OCC Advises Banks on How to Prepare for Shortening the Standard Securities Settlement Cycle: Troutman Pepper

On January 17, the Office of the Comptroller of the Currency (OCC) issued a bulletin advising banks on how to prepare for the upcoming shortening in the standard securities settlement cycle for most U.S. securities transactions. This is in response to the Securities and Exchange Commission (SEC) adoption of final rules that shorten the standard settlement cycle for most broker-dealer transactions from the second business day after the trade date (T+2) to the first business day after the trade date (T+1). The SEC has approved a similar rule change by the Municipal Securities Rulemaking Board (MSRB) to the settlement cycle for municipal securities, which has shortened the regular-way settlement for municipal securities transactions to T+1. The OCC expects banks to be prepared to meet T+1 standards as of May 28, 2024.

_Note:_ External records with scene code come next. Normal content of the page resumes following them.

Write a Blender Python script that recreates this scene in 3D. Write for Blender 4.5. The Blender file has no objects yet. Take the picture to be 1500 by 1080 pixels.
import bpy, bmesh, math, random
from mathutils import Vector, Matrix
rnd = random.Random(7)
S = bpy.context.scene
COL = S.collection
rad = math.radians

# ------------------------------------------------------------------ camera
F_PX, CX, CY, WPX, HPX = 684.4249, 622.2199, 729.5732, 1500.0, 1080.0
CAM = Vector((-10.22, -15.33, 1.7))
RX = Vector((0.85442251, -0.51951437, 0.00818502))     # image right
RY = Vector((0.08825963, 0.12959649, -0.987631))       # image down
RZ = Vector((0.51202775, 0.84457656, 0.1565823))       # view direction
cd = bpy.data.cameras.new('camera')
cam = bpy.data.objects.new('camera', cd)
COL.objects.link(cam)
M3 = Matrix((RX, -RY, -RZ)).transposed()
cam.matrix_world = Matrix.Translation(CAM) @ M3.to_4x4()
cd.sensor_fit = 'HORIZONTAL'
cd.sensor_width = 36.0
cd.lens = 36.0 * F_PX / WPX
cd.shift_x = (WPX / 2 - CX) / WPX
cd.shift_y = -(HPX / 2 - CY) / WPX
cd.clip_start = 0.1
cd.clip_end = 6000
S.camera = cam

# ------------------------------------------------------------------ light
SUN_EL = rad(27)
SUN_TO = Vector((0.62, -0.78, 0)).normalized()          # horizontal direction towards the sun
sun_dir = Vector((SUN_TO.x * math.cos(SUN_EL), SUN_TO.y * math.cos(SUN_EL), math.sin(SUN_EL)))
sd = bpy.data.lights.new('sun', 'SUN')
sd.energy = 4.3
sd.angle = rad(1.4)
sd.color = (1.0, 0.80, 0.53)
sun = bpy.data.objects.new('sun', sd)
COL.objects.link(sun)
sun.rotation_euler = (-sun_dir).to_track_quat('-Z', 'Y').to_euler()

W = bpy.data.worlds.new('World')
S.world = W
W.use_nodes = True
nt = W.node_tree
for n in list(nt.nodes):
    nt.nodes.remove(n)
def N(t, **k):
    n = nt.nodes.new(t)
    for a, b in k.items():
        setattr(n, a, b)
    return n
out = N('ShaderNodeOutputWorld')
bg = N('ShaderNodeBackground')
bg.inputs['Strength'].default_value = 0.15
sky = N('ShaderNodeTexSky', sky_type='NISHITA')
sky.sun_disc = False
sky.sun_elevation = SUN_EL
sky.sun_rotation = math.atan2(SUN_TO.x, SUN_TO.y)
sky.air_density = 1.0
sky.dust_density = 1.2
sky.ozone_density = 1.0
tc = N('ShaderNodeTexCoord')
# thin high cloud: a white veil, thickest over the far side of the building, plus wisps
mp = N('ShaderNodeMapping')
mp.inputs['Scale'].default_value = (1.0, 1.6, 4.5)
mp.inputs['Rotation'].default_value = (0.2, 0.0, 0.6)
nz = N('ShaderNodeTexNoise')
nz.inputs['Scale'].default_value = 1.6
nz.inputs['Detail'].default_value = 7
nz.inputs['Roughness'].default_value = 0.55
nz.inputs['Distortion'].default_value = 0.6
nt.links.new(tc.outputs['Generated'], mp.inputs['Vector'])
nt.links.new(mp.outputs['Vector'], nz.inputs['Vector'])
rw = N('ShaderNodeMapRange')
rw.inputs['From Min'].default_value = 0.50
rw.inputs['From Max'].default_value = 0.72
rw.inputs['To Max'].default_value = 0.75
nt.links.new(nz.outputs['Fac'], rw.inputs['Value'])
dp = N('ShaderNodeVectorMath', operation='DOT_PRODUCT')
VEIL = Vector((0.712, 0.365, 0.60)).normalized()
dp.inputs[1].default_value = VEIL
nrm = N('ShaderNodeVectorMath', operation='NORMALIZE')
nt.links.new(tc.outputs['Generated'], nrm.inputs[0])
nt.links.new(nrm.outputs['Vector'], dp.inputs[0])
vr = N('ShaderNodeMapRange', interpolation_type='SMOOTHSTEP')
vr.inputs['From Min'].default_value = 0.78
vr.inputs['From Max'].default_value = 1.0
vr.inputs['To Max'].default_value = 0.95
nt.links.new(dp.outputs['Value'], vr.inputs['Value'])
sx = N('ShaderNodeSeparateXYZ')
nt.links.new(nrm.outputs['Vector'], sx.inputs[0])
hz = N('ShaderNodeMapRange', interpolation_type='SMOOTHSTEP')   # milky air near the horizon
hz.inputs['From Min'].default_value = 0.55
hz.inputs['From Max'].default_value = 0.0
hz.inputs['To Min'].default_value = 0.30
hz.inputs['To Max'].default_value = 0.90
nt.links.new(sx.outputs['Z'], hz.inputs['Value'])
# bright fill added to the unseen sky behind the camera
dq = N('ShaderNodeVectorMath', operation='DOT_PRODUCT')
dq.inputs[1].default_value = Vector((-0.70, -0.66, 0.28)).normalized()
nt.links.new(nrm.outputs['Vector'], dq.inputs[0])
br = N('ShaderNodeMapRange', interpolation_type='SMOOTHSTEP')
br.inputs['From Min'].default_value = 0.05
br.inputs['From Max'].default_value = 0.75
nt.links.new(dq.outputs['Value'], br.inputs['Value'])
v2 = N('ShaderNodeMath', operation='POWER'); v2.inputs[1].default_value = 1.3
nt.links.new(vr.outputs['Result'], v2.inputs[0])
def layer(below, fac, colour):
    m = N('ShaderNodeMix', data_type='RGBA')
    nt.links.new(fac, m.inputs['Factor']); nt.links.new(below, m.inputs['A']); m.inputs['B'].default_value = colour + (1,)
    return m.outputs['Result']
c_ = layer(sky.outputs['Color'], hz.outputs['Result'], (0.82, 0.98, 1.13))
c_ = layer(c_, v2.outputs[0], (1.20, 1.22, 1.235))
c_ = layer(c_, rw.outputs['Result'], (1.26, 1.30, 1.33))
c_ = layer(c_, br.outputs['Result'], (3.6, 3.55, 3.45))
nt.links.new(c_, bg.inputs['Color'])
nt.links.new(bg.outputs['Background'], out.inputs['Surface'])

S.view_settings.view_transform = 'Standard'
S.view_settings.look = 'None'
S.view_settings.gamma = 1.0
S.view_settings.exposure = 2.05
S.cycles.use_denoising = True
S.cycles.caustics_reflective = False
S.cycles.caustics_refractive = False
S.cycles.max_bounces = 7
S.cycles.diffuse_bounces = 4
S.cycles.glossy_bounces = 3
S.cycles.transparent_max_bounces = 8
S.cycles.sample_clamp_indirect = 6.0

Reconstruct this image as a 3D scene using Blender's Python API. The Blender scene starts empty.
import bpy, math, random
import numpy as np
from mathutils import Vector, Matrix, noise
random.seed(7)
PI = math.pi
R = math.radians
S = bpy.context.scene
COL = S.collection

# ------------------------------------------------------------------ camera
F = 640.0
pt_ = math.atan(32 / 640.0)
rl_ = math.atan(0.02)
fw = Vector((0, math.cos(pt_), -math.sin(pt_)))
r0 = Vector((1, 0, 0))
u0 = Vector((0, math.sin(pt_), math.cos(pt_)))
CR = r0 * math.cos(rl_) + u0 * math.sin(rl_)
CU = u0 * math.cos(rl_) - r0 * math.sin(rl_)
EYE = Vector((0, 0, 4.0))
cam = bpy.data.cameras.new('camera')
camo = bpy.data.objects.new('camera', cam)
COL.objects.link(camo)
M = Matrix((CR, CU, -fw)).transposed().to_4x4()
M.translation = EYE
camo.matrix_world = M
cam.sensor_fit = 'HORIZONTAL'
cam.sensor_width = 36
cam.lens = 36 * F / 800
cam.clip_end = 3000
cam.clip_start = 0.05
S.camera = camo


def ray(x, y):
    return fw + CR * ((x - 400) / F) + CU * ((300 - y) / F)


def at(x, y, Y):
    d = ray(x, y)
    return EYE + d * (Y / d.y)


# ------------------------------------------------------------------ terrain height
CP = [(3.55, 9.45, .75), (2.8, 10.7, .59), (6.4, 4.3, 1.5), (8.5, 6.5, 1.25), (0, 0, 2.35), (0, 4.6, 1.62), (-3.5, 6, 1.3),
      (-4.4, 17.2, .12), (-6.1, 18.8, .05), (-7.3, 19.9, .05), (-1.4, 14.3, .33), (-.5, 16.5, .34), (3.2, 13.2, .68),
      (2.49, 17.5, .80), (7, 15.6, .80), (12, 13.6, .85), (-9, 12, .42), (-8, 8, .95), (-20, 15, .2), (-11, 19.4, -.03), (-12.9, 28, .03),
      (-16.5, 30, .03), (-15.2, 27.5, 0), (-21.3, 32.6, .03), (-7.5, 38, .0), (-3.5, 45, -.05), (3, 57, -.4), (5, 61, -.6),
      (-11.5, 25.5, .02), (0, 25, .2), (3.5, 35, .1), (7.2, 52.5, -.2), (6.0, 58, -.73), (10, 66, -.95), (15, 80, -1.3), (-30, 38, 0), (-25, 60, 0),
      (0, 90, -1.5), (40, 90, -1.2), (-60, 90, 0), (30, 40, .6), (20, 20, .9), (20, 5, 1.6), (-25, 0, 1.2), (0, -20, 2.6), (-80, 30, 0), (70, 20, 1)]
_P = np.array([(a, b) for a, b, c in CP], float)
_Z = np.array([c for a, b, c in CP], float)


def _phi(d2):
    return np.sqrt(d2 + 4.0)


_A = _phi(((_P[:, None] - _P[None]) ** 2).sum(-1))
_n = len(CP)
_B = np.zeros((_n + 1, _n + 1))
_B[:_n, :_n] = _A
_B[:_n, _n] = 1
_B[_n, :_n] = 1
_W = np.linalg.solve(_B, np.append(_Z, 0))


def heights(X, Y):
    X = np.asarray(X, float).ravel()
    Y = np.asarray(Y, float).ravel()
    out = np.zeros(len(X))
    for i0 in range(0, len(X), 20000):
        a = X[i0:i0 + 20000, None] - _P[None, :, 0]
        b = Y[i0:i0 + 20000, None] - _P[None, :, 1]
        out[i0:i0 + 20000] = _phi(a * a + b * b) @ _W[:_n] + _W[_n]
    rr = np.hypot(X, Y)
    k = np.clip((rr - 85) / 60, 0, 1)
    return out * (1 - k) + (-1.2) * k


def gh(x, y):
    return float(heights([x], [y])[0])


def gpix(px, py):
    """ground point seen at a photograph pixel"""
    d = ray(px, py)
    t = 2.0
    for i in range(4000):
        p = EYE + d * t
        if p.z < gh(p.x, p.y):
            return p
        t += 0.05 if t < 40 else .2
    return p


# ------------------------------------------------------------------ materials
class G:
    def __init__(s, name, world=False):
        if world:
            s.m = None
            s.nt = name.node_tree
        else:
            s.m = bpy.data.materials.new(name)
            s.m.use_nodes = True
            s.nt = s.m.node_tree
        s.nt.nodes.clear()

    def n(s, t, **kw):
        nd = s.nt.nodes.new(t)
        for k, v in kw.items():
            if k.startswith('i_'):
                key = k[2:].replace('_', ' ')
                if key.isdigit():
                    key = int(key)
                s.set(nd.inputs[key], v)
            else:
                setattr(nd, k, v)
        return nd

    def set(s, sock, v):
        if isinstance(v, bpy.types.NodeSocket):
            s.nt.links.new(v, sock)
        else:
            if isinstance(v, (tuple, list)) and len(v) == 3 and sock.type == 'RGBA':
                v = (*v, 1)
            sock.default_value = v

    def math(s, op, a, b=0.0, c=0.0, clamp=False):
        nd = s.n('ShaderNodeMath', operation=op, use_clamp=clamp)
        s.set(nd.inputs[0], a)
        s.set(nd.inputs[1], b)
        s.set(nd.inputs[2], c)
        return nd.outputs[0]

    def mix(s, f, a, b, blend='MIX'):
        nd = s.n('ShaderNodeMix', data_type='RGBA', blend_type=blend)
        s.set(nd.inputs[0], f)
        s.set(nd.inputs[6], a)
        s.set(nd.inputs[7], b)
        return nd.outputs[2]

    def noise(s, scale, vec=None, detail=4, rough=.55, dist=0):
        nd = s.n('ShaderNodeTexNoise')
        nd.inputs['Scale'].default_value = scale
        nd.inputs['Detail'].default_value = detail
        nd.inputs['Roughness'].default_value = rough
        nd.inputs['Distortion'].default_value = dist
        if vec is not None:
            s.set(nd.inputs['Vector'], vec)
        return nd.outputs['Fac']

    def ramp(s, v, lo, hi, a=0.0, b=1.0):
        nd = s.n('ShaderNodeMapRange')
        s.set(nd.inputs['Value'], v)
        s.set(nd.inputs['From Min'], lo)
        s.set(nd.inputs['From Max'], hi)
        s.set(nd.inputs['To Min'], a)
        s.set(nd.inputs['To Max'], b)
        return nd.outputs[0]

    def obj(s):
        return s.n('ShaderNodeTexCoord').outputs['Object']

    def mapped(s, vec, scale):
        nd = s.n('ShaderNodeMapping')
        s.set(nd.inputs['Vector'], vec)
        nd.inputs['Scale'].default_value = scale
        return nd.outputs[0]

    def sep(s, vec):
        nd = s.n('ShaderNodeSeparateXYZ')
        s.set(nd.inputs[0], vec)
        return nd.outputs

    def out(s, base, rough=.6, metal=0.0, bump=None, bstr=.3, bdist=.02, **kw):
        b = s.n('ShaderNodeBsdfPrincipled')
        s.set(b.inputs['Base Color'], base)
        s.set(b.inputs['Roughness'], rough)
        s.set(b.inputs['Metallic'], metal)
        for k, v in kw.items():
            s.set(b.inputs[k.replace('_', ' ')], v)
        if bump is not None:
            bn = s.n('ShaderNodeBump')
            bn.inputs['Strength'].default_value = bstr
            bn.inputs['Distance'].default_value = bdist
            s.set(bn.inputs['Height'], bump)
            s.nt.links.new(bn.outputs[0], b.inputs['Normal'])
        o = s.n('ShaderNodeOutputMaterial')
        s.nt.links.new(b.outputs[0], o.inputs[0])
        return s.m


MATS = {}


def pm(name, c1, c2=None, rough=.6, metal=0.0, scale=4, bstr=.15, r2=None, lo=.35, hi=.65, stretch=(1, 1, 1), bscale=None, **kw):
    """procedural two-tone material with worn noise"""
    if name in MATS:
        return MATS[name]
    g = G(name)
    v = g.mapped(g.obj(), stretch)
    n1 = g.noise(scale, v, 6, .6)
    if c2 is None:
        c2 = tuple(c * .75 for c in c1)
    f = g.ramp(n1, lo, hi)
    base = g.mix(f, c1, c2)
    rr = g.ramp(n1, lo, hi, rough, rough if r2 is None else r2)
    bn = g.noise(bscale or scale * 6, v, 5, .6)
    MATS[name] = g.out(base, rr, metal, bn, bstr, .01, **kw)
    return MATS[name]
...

Banks should evaluate their preparedness for the accelerated settlement cycle and employ effective change management processes for all trades related to banks’ securities activities. These include activities related to banks’ investment and trading portfolios and securities settlement and servicing provided to banks’ custody and fiduciary accounts. Banks that offer retail nondeposit investment products through a broker-dealer are also expected to assess the broker-dealer’s preparedness for the new settlement time frames.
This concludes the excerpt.